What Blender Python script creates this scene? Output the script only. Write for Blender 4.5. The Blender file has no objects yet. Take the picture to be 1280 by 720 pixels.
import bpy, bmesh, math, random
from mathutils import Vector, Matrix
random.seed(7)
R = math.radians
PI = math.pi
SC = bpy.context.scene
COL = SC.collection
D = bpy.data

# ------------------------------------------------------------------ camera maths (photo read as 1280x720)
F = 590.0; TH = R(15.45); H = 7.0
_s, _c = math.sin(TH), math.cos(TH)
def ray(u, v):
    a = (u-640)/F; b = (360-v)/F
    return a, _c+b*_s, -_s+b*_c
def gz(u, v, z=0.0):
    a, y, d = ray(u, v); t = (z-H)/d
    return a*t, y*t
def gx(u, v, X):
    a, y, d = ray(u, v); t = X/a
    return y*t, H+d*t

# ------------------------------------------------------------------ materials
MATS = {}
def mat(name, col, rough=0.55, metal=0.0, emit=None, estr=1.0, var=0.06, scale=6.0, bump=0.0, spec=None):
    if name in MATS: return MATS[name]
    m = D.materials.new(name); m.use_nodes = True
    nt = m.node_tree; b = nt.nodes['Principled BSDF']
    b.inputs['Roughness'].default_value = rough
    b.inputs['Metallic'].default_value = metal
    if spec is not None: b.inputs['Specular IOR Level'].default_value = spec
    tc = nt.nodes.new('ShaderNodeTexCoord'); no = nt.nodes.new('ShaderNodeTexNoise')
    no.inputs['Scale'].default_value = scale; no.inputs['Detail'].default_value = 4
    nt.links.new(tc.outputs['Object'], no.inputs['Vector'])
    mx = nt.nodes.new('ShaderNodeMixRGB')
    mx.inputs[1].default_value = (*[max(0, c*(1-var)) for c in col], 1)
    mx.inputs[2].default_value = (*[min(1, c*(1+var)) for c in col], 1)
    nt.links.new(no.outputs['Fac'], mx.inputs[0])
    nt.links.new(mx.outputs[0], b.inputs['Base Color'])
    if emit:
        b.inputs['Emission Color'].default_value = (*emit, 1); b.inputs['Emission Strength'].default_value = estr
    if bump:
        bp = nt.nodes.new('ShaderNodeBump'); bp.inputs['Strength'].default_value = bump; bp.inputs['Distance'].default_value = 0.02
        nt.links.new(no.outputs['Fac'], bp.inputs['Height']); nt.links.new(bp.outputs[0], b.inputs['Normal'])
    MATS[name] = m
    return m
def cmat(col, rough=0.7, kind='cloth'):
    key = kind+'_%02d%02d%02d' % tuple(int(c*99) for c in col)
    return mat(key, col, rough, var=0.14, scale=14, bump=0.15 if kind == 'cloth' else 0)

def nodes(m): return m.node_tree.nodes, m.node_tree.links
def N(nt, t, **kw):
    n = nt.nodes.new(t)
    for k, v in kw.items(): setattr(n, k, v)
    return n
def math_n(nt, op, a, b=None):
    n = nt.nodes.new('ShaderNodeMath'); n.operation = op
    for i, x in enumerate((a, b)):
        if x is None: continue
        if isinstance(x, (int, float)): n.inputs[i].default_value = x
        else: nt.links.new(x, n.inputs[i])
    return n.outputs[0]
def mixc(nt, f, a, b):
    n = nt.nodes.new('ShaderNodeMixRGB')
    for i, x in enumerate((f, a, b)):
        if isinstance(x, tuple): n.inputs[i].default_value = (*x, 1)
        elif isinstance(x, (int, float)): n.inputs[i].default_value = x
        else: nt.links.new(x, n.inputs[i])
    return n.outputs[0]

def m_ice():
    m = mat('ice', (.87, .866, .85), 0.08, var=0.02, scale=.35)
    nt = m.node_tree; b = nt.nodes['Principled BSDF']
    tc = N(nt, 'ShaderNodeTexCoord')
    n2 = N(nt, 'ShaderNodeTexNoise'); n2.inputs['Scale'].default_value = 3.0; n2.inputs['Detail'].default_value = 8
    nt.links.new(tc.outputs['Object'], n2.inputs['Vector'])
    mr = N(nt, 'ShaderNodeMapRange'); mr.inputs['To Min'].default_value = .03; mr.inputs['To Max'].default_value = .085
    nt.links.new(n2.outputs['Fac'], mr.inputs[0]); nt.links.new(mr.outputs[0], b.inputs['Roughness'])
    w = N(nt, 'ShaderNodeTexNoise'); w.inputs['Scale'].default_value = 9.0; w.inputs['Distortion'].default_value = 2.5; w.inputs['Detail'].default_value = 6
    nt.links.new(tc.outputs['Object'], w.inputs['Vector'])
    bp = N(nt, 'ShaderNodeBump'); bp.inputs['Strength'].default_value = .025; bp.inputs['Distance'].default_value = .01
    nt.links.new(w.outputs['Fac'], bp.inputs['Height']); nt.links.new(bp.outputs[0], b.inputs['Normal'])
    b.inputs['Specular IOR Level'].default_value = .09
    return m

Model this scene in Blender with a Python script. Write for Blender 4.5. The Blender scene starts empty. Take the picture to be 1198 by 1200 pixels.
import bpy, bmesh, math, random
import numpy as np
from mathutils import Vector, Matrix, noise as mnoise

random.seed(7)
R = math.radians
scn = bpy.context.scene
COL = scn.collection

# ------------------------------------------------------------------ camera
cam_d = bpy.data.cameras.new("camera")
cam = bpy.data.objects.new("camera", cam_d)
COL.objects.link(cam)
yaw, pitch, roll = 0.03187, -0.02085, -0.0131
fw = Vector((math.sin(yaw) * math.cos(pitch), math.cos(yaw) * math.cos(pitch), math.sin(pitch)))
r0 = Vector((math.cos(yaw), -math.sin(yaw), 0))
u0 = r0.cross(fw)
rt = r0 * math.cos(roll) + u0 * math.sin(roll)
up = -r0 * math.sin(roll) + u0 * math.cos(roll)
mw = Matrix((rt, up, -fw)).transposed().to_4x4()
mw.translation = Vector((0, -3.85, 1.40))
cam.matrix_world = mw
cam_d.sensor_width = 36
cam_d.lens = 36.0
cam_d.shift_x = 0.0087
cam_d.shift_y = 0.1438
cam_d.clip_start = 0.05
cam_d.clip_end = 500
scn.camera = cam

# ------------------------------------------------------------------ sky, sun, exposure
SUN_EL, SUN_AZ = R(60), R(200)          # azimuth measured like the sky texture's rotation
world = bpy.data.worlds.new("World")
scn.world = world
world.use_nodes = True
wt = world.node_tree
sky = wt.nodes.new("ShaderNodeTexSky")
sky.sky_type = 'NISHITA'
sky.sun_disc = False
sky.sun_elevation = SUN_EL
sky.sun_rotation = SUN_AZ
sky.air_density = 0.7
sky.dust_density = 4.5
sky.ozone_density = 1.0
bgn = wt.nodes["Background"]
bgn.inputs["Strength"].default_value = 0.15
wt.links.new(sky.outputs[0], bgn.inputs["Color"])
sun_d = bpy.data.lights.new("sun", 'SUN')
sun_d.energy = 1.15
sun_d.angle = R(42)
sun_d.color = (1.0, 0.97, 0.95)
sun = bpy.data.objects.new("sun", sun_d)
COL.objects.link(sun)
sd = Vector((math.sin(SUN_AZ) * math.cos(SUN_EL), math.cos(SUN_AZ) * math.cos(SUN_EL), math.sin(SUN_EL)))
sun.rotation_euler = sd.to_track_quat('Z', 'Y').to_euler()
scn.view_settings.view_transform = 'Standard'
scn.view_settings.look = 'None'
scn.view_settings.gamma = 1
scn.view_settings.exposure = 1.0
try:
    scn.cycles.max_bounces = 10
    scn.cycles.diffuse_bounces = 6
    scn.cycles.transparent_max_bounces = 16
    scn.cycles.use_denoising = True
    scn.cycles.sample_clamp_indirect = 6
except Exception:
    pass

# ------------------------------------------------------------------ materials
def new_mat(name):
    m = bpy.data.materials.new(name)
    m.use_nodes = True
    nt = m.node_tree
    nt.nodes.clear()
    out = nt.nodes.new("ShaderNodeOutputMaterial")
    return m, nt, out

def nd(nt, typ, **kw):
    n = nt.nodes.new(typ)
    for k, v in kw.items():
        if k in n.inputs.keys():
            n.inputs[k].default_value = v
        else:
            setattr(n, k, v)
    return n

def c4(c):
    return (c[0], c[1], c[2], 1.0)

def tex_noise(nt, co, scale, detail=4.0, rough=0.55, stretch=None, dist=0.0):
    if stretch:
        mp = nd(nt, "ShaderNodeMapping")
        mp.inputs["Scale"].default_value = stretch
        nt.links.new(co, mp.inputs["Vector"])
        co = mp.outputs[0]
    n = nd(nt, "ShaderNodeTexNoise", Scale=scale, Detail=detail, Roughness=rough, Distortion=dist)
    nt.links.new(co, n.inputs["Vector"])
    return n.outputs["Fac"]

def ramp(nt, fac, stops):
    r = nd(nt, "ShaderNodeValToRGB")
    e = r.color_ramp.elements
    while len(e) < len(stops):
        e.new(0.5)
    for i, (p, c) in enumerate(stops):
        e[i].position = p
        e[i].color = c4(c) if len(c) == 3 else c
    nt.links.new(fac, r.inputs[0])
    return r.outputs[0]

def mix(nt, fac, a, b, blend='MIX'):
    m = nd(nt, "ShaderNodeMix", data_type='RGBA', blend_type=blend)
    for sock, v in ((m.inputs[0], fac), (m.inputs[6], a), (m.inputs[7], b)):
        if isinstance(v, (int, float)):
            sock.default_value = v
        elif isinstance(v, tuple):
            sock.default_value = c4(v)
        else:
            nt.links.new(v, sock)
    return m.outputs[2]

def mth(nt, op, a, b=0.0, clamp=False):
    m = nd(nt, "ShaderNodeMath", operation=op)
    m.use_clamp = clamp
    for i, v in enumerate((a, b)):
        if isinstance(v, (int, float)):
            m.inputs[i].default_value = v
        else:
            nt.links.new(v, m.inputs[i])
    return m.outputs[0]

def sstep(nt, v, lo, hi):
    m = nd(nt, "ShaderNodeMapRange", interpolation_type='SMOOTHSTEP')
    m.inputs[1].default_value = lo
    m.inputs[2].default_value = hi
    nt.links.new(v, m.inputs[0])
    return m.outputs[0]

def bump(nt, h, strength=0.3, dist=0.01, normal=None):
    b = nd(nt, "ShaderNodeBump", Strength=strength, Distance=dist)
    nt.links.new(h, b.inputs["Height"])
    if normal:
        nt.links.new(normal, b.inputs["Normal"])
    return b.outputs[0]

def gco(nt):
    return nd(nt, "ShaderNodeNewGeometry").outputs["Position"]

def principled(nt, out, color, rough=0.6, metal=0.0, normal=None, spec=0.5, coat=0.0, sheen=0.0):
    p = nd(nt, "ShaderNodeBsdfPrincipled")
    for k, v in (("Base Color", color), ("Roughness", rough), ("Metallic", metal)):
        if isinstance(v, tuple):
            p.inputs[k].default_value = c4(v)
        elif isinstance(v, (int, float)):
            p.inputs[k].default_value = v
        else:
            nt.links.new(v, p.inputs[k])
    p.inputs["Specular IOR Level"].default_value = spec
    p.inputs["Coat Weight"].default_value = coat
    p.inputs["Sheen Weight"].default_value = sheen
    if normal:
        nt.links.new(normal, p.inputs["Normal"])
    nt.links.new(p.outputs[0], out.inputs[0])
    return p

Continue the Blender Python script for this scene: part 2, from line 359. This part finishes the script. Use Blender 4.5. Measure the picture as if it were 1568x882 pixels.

+ + + + +

**WORK TO DO:** Output the lines of the records above exactly as they appear, from the line containing "Model this scene" through the line containing "scn.camera = cam".

**THE RESPONSE:**
Model this scene in Blender with a Python script. Write for Blender 4.5. The Blender scene starts empty. Take the picture to be 1198 by 1200 pixels.
import bpy, bmesh, math, random
import numpy as np
from mathutils import Vector, Matrix, noise as mnoise

random.seed(7)
R = math.radians
scn = bpy.context.scene
COL = scn.collection

# ------------------------------------------------------------------ camera
cam_d = bpy.data.cameras.new("camera")
cam = bpy.data.objects.new("camera", cam_d)
COL.objects.link(cam)
yaw, pitch, roll = 0.03187, -0.02085, -0.0131
fw = Vector((math.sin(yaw) * math.cos(pitch), math.cos(yaw) * math.cos(pitch), math.sin(pitch)))
r0 = Vector((math.cos(yaw), -math.sin(yaw), 0))
u0 = r0.cross(fw)
rt = r0 * math.cos(roll) + u0 * math.sin(roll)
up = -r0 * math.sin(roll) + u0 * math.cos(roll)
mw = Matrix((rt, up, -fw)).transposed().to_4x4()
mw.translation = Vector((0, -3.85, 1.40))
cam.matrix_world = mw
cam_d.sensor_width = 36
cam_d.lens = 36.0
cam_d.shift_x = 0.0087
cam_d.shift_y = 0.1438
cam_d.clip_start = 0.05
cam_d.clip_end = 500
scn.camera = cam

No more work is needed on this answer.